**Stated goal**
Please repeat only the stretch of records running from the first line through the line that contains "return p @ AX, p[2]".

**Data section**
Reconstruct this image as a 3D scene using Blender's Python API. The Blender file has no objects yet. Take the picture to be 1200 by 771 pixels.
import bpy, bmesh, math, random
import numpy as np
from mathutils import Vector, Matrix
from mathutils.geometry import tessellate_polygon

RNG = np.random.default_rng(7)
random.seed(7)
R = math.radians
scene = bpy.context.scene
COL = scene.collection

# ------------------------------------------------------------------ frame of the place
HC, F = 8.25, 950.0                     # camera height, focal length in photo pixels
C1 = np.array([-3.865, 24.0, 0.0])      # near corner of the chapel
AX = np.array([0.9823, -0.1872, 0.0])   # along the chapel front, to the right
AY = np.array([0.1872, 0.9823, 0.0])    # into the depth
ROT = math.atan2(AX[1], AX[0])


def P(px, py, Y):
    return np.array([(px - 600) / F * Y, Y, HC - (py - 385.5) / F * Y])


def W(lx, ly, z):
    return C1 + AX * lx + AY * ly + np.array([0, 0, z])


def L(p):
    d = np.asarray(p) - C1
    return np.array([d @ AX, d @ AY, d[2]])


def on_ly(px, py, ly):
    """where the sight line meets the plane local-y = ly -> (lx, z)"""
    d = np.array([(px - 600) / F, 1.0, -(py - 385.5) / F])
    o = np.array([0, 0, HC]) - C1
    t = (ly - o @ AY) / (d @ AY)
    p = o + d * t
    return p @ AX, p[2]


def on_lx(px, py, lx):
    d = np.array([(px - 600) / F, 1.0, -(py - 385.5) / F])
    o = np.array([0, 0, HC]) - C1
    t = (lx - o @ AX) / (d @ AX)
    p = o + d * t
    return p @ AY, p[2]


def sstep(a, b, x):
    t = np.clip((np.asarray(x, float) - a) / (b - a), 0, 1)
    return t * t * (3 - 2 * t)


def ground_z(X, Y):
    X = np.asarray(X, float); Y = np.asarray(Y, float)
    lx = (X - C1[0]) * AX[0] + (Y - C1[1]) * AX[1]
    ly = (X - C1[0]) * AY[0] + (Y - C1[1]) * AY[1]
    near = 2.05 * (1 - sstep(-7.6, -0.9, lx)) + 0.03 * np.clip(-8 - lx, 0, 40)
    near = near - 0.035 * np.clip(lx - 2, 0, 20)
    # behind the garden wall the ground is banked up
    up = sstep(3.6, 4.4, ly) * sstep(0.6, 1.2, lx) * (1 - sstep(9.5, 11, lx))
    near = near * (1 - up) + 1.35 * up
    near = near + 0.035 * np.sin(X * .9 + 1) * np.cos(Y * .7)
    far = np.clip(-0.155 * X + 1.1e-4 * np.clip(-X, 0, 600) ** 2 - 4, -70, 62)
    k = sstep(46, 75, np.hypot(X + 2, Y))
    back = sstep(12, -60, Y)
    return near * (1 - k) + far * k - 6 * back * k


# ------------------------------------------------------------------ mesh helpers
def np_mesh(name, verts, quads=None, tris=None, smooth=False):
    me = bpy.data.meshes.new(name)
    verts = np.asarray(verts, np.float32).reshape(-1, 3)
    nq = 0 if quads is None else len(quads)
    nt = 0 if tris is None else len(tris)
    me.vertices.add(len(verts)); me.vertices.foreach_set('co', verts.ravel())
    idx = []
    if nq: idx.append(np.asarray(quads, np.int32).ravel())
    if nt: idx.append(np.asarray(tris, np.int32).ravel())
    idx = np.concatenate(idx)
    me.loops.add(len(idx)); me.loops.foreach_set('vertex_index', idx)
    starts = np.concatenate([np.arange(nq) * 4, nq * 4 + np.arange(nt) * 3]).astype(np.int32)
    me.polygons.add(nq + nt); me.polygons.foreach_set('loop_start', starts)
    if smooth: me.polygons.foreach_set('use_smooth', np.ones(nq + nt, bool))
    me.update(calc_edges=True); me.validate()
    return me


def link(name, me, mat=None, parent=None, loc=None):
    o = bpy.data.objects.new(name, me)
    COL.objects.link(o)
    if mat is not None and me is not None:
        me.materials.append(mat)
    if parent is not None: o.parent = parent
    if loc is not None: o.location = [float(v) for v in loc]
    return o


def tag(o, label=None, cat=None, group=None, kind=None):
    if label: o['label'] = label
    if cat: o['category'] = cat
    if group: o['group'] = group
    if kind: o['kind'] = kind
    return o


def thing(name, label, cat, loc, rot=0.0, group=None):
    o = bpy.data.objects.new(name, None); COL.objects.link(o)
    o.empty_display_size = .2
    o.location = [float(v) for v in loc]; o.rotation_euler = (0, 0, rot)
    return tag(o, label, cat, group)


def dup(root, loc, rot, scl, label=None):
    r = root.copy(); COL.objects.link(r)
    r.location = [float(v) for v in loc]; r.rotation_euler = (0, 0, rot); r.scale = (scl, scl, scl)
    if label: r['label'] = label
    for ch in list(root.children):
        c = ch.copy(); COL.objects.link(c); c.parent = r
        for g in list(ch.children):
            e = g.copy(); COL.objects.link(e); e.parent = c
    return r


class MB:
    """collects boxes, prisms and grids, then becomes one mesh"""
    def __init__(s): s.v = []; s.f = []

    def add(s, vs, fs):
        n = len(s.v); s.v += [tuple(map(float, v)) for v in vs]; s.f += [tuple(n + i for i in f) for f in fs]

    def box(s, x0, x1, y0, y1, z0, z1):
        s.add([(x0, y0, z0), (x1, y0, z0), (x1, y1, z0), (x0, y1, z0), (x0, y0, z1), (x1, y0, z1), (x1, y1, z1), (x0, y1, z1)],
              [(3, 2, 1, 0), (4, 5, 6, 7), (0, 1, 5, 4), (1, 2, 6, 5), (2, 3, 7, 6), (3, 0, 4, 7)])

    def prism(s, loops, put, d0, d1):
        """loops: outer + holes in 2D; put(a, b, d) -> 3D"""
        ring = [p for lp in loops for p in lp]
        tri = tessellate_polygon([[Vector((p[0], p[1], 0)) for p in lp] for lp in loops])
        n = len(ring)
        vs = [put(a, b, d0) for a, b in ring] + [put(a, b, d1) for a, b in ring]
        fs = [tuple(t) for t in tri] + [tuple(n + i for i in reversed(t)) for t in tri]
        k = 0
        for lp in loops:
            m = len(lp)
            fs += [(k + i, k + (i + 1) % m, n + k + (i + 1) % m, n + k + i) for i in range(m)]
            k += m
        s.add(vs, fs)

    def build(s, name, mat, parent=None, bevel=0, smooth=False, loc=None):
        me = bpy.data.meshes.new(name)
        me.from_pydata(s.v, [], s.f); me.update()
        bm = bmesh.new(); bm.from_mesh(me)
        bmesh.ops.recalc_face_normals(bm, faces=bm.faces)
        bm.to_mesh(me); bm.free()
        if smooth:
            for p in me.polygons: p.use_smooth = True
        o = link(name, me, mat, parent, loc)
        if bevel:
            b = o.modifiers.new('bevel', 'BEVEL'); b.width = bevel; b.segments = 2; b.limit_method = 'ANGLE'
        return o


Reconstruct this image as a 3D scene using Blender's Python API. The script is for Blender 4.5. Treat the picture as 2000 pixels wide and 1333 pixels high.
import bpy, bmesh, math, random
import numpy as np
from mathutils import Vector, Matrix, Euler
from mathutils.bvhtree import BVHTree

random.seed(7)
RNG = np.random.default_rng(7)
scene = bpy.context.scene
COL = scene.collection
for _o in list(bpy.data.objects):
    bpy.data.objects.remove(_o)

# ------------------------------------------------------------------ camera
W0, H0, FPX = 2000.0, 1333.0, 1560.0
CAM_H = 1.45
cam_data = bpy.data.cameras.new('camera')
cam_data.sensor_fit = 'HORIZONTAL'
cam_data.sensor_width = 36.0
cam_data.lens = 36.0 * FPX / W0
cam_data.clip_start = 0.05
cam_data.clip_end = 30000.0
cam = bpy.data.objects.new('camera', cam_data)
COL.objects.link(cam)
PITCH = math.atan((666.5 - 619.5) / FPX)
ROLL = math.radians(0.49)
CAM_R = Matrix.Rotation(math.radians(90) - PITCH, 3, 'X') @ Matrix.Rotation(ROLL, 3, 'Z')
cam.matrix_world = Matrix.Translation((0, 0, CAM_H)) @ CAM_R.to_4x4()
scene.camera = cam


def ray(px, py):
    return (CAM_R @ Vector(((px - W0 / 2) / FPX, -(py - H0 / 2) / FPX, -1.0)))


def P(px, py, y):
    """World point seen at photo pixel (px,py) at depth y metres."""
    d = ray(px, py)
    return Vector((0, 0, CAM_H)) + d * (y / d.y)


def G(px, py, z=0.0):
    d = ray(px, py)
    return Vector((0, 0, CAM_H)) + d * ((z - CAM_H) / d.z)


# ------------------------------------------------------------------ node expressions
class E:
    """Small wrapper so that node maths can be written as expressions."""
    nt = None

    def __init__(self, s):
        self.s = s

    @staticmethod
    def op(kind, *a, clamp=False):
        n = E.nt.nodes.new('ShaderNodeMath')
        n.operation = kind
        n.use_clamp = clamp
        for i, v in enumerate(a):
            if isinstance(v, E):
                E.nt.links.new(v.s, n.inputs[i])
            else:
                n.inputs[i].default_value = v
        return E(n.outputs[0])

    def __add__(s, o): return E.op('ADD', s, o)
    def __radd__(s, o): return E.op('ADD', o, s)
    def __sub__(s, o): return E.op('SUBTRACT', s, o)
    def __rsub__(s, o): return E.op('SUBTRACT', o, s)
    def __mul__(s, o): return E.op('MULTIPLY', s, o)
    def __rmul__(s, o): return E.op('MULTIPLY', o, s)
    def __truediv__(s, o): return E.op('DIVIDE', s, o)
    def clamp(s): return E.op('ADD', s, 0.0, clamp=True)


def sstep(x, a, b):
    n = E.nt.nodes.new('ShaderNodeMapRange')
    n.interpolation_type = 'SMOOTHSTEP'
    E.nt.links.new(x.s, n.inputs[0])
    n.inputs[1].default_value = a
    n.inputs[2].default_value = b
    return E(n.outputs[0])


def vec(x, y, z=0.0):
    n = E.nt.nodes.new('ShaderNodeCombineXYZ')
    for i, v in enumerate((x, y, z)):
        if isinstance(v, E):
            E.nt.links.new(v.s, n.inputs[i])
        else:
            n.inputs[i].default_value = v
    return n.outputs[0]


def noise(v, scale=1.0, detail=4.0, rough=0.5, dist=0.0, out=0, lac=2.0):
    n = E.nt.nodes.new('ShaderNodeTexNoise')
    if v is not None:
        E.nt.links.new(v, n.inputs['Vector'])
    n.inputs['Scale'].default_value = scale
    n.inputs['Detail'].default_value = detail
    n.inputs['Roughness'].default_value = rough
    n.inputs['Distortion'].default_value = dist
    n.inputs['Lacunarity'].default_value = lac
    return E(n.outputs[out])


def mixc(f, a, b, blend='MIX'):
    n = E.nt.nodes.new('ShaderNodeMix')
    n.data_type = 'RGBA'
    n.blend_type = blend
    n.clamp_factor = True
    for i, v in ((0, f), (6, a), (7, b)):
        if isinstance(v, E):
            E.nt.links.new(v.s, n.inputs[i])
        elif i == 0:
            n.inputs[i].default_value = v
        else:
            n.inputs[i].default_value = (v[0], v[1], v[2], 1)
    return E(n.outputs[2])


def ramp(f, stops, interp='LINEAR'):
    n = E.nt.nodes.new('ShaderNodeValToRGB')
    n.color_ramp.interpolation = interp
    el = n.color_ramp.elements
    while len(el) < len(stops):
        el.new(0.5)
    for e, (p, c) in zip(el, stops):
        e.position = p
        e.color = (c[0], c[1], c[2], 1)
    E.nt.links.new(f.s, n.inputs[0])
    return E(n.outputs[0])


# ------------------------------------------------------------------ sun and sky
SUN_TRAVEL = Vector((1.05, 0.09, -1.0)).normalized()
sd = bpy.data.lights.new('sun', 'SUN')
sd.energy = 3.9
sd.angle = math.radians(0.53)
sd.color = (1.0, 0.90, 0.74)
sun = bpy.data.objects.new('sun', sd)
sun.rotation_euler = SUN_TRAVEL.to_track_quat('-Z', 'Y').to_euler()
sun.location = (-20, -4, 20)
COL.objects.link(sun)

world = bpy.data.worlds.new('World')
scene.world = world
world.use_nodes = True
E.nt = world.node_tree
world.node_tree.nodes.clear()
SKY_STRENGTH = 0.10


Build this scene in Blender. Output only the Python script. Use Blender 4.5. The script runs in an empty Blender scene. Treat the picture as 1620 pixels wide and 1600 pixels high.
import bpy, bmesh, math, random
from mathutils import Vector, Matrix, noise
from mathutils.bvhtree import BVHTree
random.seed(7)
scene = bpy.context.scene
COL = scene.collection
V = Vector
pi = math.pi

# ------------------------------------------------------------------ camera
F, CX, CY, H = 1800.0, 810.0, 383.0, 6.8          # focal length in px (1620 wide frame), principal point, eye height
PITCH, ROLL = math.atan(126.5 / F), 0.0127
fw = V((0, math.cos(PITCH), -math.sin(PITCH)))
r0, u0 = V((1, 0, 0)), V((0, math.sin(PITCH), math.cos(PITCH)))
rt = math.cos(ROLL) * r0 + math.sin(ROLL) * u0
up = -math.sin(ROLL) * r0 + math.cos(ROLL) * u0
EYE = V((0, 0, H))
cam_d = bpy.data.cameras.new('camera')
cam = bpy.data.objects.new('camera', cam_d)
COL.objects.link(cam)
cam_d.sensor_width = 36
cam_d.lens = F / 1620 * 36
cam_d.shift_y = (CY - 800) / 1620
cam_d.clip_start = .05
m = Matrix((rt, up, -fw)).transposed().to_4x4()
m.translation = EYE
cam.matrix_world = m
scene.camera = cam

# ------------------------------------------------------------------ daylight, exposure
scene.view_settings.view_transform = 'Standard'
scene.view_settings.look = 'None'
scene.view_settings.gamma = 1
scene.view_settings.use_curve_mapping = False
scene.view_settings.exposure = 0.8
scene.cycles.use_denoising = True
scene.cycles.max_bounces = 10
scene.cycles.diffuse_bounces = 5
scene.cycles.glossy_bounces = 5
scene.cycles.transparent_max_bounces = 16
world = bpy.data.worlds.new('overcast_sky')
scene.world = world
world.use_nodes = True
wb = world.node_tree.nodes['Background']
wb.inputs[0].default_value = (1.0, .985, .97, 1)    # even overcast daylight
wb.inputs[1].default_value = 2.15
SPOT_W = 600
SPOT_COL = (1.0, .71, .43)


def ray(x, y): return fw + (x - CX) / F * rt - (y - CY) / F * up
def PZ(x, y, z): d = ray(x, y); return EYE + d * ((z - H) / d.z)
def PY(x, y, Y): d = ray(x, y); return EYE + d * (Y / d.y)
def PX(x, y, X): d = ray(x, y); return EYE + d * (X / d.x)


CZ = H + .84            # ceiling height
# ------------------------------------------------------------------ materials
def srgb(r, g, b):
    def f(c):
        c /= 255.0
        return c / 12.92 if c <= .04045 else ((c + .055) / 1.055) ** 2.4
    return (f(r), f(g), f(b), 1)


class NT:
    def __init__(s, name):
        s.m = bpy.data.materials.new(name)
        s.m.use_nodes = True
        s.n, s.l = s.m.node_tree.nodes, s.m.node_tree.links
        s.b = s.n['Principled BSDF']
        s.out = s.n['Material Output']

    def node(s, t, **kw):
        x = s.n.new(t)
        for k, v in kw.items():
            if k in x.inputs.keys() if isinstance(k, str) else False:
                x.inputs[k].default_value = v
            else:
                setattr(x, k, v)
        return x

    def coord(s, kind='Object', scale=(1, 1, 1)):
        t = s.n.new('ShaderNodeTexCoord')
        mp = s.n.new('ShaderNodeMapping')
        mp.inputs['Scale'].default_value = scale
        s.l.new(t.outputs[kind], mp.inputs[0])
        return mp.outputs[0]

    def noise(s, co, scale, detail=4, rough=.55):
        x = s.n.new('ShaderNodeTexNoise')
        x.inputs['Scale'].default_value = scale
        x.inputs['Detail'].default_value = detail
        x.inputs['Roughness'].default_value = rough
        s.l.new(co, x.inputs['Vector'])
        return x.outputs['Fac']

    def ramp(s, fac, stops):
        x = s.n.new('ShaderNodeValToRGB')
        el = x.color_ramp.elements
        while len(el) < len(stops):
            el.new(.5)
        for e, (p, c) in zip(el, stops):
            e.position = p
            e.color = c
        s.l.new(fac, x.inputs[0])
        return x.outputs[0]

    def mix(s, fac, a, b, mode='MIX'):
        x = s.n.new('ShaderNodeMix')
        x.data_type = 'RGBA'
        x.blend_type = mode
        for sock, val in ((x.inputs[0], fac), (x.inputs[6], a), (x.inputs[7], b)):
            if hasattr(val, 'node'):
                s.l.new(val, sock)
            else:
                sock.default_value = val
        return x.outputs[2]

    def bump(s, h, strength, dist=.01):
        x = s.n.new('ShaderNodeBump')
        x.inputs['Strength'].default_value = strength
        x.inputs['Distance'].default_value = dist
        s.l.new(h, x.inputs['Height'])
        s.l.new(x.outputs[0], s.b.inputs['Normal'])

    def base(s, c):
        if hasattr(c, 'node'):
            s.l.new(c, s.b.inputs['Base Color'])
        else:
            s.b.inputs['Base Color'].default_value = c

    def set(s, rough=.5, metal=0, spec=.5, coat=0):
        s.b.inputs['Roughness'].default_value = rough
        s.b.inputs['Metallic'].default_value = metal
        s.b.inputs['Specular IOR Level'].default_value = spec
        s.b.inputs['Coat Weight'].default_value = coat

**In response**
Reconstruct this image as a 3D scene using Blender's Python API. The Blender file has no objects yet. Take the picture to be 1200 by 771 pixels.
import bpy, bmesh, math, random
import numpy as np
from mathutils import Vector, Matrix
from mathutils.geometry import tessellate_polygon

RNG = np.random.default_rng(7)
random.seed(7)
R = math.radians
scene = bpy.context.scene
COL = scene.collection

# ------------------------------------------------------------------ frame of the place
HC, F = 8.25, 950.0                     # camera height, focal length in photo pixels
C1 = np.array([-3.865, 24.0, 0.0])      # near corner of the chapel
AX = np.array([0.9823, -0.1872, 0.0])   # along the chapel front, to the right
AY = np.array([0.1872, 0.9823, 0.0])    # into the depth
ROT = math.atan2(AX[1], AX[0])


def P(px, py, Y):
    return np.array([(px - 600) / F * Y, Y, HC - (py - 385.5) / F * Y])


def W(lx, ly, z):
    return C1 + AX * lx + AY * ly + np.array([0, 0, z])


def L(p):
    d = np.asarray(p) - C1
    return np.array([d @ AX, d @ AY, d[2]])


def on_ly(px, py, ly):
    """where the sight line meets the plane local-y = ly -> (lx, z)"""
    d = np.array([(px - 600) / F, 1.0, -(py - 385.5) / F])
    o = np.array([0, 0, HC]) - C1
    t = (ly - o @ AY) / (d @ AY)
    p = o + d * t
    return p @ AX, p[2]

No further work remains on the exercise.